Andere Frage in Richtung Boden: Was ist für dich im Hinblick auf die Weinqualität wichtiger - das Grundgestein oder die Bodenbeschaffenheit?

Es funktioniert nur gemeinsam. Auch bei den genialsten Lagen können keine guten Weine erzeugt werden, wenn nur Mineralität da ist. Man braucht Vitalität im Boden um den Charakter des Gesteins herausarbeiten zu können. Die Grundvoraussetzung in der Wachau für geradlinige, würzige und rauchige Weine ist der Gföhler Gneis. Aber auch die besten Voraussetzungen sorgen nicht automatisch für mineralischen Wein – das ist zu wenig. Gneis ist die Hardware in der Wachau, Mikroorganismen, Wasserhaushalt und das Bodenleben sind die Software. Man muss beides beachten.
Bei unserem Projekt kümmern wir uns sozusagen um ein Update für die Software. Es hat sich sehr viel verändert. So weiss zum Beispiel jeder Önologe, dass sich der hefeverfügbare Stickstoff in den letzten 10 Jahren deutlich verringert hat, darauf muss ich mich einstellen.

 

Wo liegen die größten Herausforderungen bei dem Projekt?

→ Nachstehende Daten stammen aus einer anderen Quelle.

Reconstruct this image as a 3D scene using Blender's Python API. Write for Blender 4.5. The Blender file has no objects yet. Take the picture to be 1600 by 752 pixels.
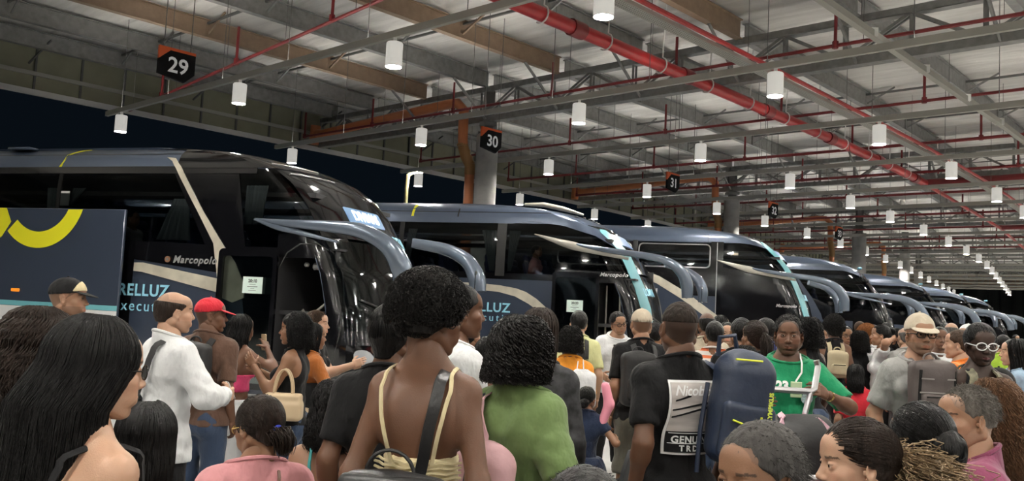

Die größte Herausforderung liegt darin, möglichst viele Betriebe mit den Vorträgen und Weingartenbegehungen zu erreichen, nur so können wir für die gesamte Wachau Auswirkungen erzielen.
Ich appelliere auch an alle, dass wir uns mehr Zeit für Wissen nehmen und flexibler werden. Nur weil wir etwas immer so gemacht haben, muss es jetzt nicht automatisch richtig sein.
 

Abschließend noch eine kurze Einschätzung zum Weinjahrgang 2013?

Wir haben sehr gute Voraussetzungen. Eine durchschnittliche Winterfeuchte, die wir nach 2011 und 2012 nötig hatten. Im Mai und Juni hat es fast den doppelten Durchschnittsniederschlag gegeben, Austrieb und Blüte kamen dementsprechend verspätet. Das war eine sehr gute Ausgangsbasis für die Affenhitze im Juli und August, wo wir dann im Wachstum wieder einiges aufgeholt haben.
Quantitativ ist es leider problematisch. Im Osten sieht es mengenmäßig durchschnittlich aus, aber je weiter ich nach Westen komme bzw. umso mehr spätere Lagen betroffen sind, desto mehr ist der Grüne Veltliner verrieselt. Er blüht später und war dadurch stärker von der Junihitze betroffen.
Da das die häufigste Sorte ist, haben wir im Spitzer Bereich eine eher kleine Ernte und dadurch wird auch das Lesefenster in der Wachau enger, da kommt uns aber das kühlere Wetter zur Zeit entgegen.